Part of me can't believe I'm going though this. I just told my other kitty friend goodbye four months ago. Today I sent off my little girl to Kindergarten. I've been fighting some significant PPD. The timing simply sucks, but there was nothing I could do. Oh, and to top it off, I have a super busy week.
I felt so crushed and heartbroken. Yet in the pain and the hurt, I am blessed with for my family, and most of all the hope that is deep inside of me and at times masked by this depression. I could share that with my kids as we talked about Snuggles. Snuggles was a cat, and I don't know if somehow animals have an afterlife. I really like Ellie's thought that maybe God sends a beloved pet to the new earth that will one day be free of sin. I would really love to one day see her and her sidekick Fluffy.

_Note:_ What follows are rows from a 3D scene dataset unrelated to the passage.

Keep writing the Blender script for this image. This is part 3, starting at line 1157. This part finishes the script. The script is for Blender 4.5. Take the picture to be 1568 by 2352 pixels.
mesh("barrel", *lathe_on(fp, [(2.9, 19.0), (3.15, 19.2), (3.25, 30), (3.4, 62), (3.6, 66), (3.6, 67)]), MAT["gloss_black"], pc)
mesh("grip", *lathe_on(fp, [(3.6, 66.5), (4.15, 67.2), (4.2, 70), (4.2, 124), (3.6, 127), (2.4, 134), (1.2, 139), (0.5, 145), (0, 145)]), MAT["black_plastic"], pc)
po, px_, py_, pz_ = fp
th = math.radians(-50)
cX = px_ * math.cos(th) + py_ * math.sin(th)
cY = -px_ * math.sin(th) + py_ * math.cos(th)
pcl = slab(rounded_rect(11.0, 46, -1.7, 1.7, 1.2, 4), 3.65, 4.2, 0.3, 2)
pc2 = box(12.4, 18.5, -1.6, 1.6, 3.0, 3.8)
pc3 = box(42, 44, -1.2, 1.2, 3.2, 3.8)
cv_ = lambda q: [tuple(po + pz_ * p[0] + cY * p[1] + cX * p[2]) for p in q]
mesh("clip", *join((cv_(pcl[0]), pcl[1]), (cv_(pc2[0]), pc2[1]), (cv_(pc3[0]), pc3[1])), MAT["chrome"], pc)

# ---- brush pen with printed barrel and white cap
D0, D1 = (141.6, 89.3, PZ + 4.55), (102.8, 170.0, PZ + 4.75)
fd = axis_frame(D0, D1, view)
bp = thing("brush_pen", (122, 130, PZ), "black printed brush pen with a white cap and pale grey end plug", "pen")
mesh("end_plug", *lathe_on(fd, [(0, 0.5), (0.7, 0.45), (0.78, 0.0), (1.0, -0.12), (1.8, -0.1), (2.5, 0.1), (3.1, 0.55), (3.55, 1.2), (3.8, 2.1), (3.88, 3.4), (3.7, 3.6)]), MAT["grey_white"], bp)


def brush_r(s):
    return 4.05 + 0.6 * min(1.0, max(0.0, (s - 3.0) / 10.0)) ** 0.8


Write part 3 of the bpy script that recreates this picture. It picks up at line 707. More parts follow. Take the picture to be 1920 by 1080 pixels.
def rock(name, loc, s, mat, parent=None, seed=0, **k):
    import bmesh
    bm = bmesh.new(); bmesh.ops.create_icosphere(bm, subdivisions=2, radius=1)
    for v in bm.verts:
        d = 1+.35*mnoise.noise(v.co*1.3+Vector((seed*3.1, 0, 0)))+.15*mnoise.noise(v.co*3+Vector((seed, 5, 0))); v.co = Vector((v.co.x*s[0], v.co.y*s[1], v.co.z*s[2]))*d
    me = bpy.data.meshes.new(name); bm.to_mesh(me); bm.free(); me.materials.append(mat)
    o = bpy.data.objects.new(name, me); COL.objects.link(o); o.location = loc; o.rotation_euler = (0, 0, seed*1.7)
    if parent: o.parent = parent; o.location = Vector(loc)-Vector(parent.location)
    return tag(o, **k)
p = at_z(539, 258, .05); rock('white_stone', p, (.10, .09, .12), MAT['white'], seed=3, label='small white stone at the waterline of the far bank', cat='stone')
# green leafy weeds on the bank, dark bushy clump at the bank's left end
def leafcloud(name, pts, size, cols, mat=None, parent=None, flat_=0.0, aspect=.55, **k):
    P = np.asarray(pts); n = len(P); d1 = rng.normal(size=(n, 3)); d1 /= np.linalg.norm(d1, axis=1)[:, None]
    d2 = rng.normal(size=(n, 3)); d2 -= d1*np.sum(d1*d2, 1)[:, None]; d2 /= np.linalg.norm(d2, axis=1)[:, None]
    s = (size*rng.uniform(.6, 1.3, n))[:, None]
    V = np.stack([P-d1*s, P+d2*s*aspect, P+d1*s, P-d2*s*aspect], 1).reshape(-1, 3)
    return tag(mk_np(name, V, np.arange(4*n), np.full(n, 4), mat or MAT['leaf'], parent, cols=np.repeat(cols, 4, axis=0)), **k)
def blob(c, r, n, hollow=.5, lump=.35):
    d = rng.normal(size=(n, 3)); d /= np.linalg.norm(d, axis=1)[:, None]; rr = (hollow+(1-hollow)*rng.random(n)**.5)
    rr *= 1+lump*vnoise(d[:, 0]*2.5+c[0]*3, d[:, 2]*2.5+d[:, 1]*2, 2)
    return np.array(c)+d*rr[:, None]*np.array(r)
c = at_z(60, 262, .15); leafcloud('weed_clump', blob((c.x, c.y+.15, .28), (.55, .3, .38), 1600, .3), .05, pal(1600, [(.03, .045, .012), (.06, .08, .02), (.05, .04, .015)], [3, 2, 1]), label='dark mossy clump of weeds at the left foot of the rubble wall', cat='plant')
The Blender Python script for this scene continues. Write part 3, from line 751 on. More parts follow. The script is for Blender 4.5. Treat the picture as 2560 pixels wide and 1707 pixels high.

It's because of sin that there is hurt and pain and that horrible word death. I so wish it was not true, but it is. When I was growing up, I would try to do things right and be good enough. Hey, even now, I struggle with trying too hard or being too hard on myself as a mom, wife, etc. When I was young, I had to let go and realize that it was all about Jesus being the perfect One, the only One who could make me good enough and free. There was absolutely nothing I could do but reach out and accept His gift. It totally goes against what our culture tells us, but there is only one way and only One who can offer us eternal life with Him. As I was taking a shower this afternoon, I was thinking about loss and death. I realized again what a gift it is to know that I don't have to fear death. I have hope even in the midst of pain.
I'm exhausted, my head hurts, and my heart hurts. I'm so very human. I so hope I can sleep long and well tonight. This is such a personal post that I hesitate a bit to share it. I needed to type this out, if nothing else for my own grieving process.
6 comments:
Sara,
We will pray for you....I know how it must be so hard....I still feel teary when I think of my favorite cat and how she isn't with us anymore, and it's been over 15 years since she died!
As far as the "will she be in heaven" deal, I suggest you read Randy Alcorn's Heaven. It's about 500 pages long - so quite extensive, but I think you'll dig it....I'm reading it right now and loving it!!
Keep on keeping on, sister (in law:).
Love,
Shan
Sara, I'm so sorry about all you're going through right now. It's so hard to lose a pet. To me, it's like losing a member of the family. As far as animals having an afterlife, the way I see things, if we can go to heaven, why not cats? Hugs.
Kelly
Oh Sara **hug**
It's so hard to lose a pet. My mom's Himalayan passed away last year. We got her when I was 10. Some people say they are "just pets", but when you have them that long they truly become companions. Praying for your heart, Sara.
Isn't the freedom we have in Jesus the most comforting thing? He knows our hearts and loves us unconditionally, no matter how hard we are on ourselves.
Oh, Sara. I am SO sorry to hear that you have to deal with this on top of everything else piled on your plate. I absolutely believe that there is an afterlife for animals and that I will see all my long-lost pets again. Hang in there and let me know if you need anything!
I still remember clearly how I felt after Brady was born...I know where you're at *hugs* thinking of you!